El epistolar es, también por definición, un género privado, pero que parece requerir un público (de uno). Desde luego, no es indiferente que los corresponsales sean -o aspiren a ser- «famosos»: ellos saben, de alguna manera, que existe la posibilidad -o el peligro- de que su epistolario conozca una póstuma publicidad. El rol del «tercero» es, en ese sentido, anticipatorio: si todo escritor -se dice- tiene necesariamente, cuando escribe, un imaginario lector modelo al que aspira alcanzar en vida, cuando escribe cartas a otro escritor o escritora, ¿puede acaso no pensar en que su carta será leída quizá cuando él o ella se hayan trasladado a «otro mundo», «a través del río», conducidos por la voz del «tercero» -Caronte parlanchín- que intentan «traducir»? 

Ese «tercero», entonces hace las veces (hace las voces) del Otro, del garante de la «comunicación». Aunque, por supuesto, hay que pagar el precio del malentendido: «En la correspondencia amorosa los corresponsales no se corresponden con precisión, las respuestas caen de lado», escribe Carlos Correas en el prólogo de su traducción a las Cartas del noviazgo entre Sóren Kierkegaard y Regina Olsen. También allí hay un tercero, Emil, el fiel amigo con el que Kierkegaard discute la separación y el abandono a que someterá a Regina. Es notable que en el marco del modelo kierkegaardiano de las «tres etapas» -la estética, la ética y la religiosa- ese abandono surja como efecto de haber alcanzado la última, y que el cuerpo de Regina aparezca entonces como imposible totalidad bajo la forma del nombre: «Mi Regina, a ti te gusta escuchar este nombre y a mi me gusta pronunciarlo; sin embargo quizá tenemos en ello ideas diferentes. Tú pones allí el humilde pensamiento de que eres tal como yo deseo, la verdad de la imagen que mi deseo ha buscado; y yo pongo allí el orgulloso pensamiento de que tú me perteneces, no por un instante fugitivo, sino toda entera y para siempre». El tercero es la Eternidad , la «enteridad’ inalcanzable, encarnada en la garantía de a aprobación de Emil, que sanciona la no- correspondencia, el equivoco constitutivo de la relación epistolar entre lo amantes. 

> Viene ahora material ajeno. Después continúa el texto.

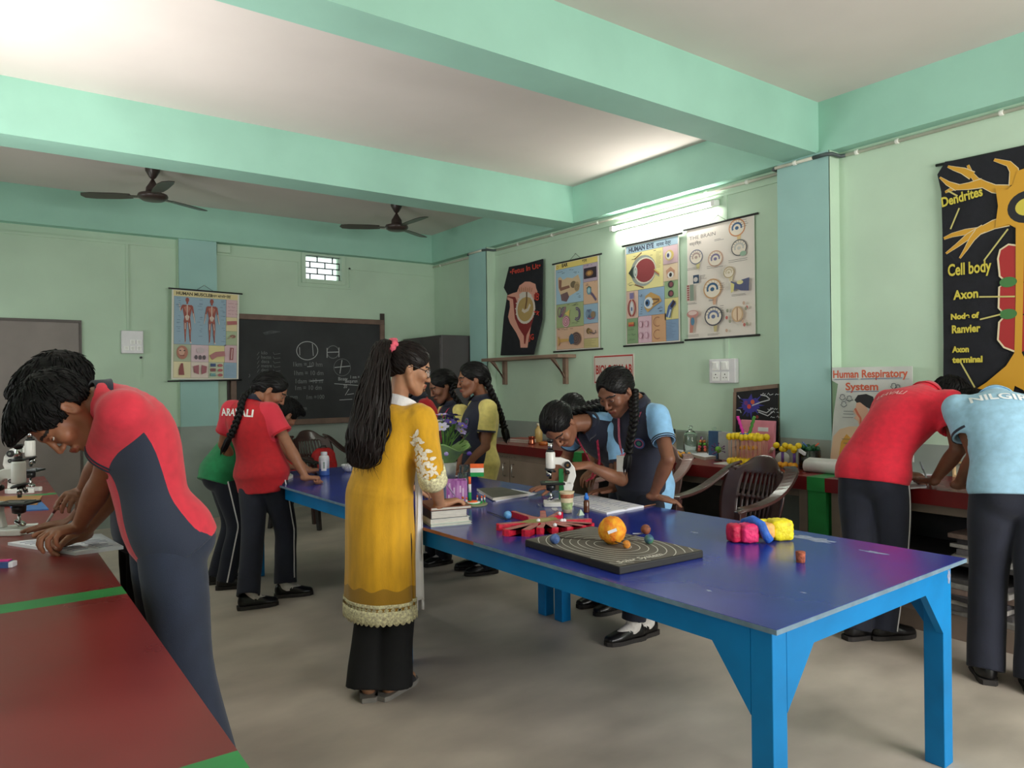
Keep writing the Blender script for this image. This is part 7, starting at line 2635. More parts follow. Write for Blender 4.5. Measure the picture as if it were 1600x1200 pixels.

Y el tercero es también -está claro- la condición erótica: «No hay dos sin tres», porque a partir de tres se puede empezar a contar , a ordenar la serie, a «separar», para poder amar. Y poder amar es, en algún momento, y casi indefectiblemente, poder abandonar. La distancia , construida por el rodeo del tercero ausente, es desde luego el espacio escénico definitorio de la dramaturgia epistolar, pero es también la «otra escena» en la que se juega el diálogo deseante. Diálogo desviado, descentrado del objeto: aquélla no correspondencia es, de nuevo, el soporte de la «correspondencia». Hay que escribir siempre más para sostener el equívoco. Carta de Kafka: «Crueles malentendidos nacen de esto, Milena, sobre algunas cartas de las que usted se queja de darles vuelta en todas direcciones y que nada cae de ellas, y son sin embargo, justamente aquellas en las cuales me sentí tan cerca de usted…». Y unos días después: «¿Adónde estoy tratando de llevarla con todo esto? Extravié un poco mi camino, pero no importa, porque tal vez usted ha estado siguiéndome y ahora estamos los dos perdidos». Encontrarse en el extravío de las palabras: en el malentendido epistolar entre Franz y Milena el «tercero ausente» es, decididamente, la Literatura. Y no lo es menos en las cartas escandalosas de Joyce a Nora Barnacle, en las que la «obscenidad» es, justamente, la puesta en escena de los cuerpos atravesados por la palabra: «Nora, adorna tu cuerpo para mí. ¿Recuerdas los tres adjetivos que utilicé en Los muertos al hablar de tu cuerpo? Eran éstos: musical, extraño y perfumado». 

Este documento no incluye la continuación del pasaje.